06 July, 2015

West Point Military Academy

Early Friday morning, the three older VurAllen girls, Auntie Alisa and Nicholas (a friend of Ilayda's from Civilian Air Patrol) all headed out to West Point the  U.S. Military Academy. 

They were taking part in the annual Reception Day Rehearsal. Aong with 300 other volunteers, they were there for the practice session to get ready for the real arrival of new cadets. You can read more about it here: R-Day

They were all assigned to a Company and Squadron, learned to salute and drill, how to answer questions (No, sir/ma'am/Sargent; Yes, sir/ma'am; I don't understand, sir/ma'am; and No excuse, sir/ma'am), and got to see the Sargent in the Red Sash. Whew. 

Here are some pictures and insight from Aunt Alisa. 
Here we are at 0800 yesterday at West Point, NY at the US Military Academy. Nazeriah, Kaija, Ilayda, and I, along with Nicolas, a squadron mate of Ilayda's from Civil Air Patrol, went to participate in the Reception Day Rehearsal. 

We were volunteers, along with 300 others, for the practice session before the real deal in the next few days. We had an awesome time together before, during and after. The kids enjoyed talking about their favorite books, their honors classes, and career aspirations. We all had a really good time and learned a lot. 
This is Nazeriah during her drill instruction. She had it totally down pat and was waaaay better than her flight mates. I was totally impressed, watching her from across the way. I guess Melissa must be marching her all over because this seemed pretty easy for her. 

Nazeriah and I were both assigned to G-Company yesterday, although in different squadrons. Our company motto was "Climb to Glory" and we had to greet fellow company members with that motto. 

The salute to the Cadet in the Red Sash was the last thing we did for R-day and it was really stressful and scary. Nazeriah said she looked around and saw all older boys going before her and she though, "I am smaller, younger and I'm a girl. Ok, Nazeriah," she told herself, " don't worry. You've got this." and she went and did it and only needed two tries to get it straight. Yeah! 

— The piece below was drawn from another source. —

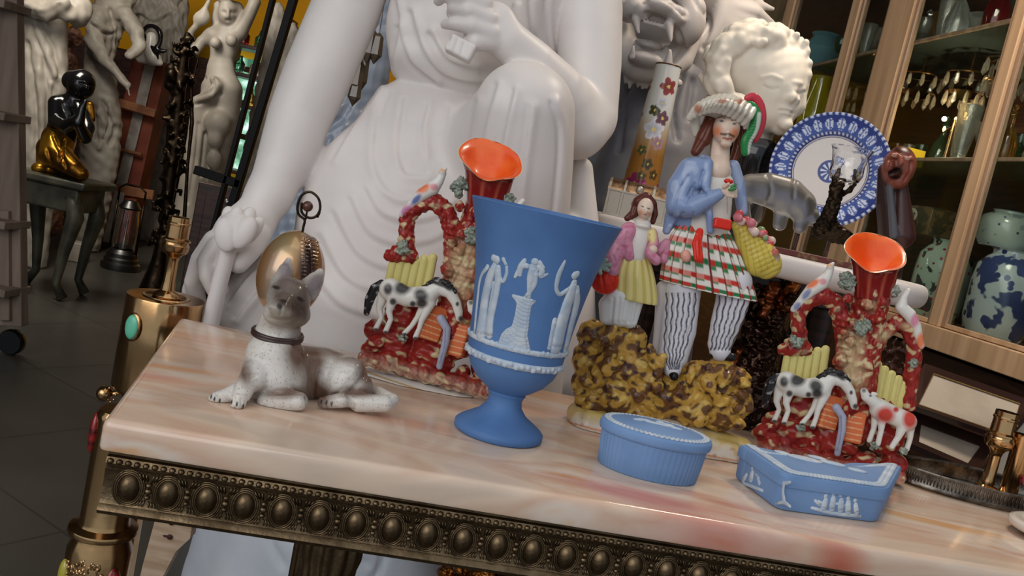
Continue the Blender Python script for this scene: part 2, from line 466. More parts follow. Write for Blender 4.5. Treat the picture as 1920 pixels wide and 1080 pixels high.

After the rehearsal yesterday we had lunch at Washington Hall with the cadets it was really neat to get to know them a little, especially after having the March us around, yell at us, and call us "New Cadet" all day. The lunch was overseen and attended by Brigadier General Jon Thompson, the Commandant of Cadets at USMA. When Ilayda and I went to the Camporee in May our squadron memorized a bunch of West Point facts beforehand so we could compete in some of the activities. Among the facts were some about who the Commandant of Cadets is and things about him. We referred to him as "JT" in short-hand to help with the memorization. It was a pretty big deal for us to meet him and have the chance to chat with him. He teased Ilayda and Nicholas about their Navy shirts, and told them a joke about how Army is Better. It was slightly off color and the kids didn't get it and I didn't even remember it after all the excitement passed. Awesome stuff.

We also met the Cadet Comander of Beast (new cadet summer), who is the female soccer team coach. She was really cool and chatted with Nazeriah, Kaija and Ilayda about soccer. At lunch Nazeriah and I sat with a women's soccer team member (who is studying middle eastern studies and physics, and is a cadet in the red sash.) we really liked the cadets at our table and they were all friendly and interesting. I taught them some German and Turkish phrases (they asked me to) and they were really smart - it showed.

The thing I liked best about the day was asking questions. The point of rehearsal day is for the Cadets to become prepared for the real thing. So we volunteers were pretending to be new cadets. Our four available Answers to questions were: yes ma'am/sir, no ma'am/sir, no excuses ma'am /sir, ma'am/sir I don't understand. Ok, working within that I told them every time I didn't understand an order or explanation they had given me as a new cadet. I know my questions were helpful because they'd stop, back up, and redo the whole thing incorporating clarification To my question. Haha, a weird way for me to do training compared to my usual approach, but it worked. 

I also really enjoyed being taught to drill. The cadet teaching me had never taught drill before and he had terrible problems with right and left, and usually said the opposite of what he was doing and wanting us to do. I did what he said not what he wanted us to do, and in so doing he had the chance to get it straight. It was kind of funny but mostly just cool to watch him figure it out and straighten it out.

The kids all enjoyed it immensely and all in all It was a great day. They really like seeing the inside of West Point and learning what R-day is like (scary, intimidating and challenging. ) 

And one final almost-family photo (just missing Hakan):

Wow. What a day!

The funny thing is how timely this experience turned out to be. Just a few weeks ago Nazeriah accused me of running the house like the military. (Insert evil laughter here.) 

I think she has a different opinion now.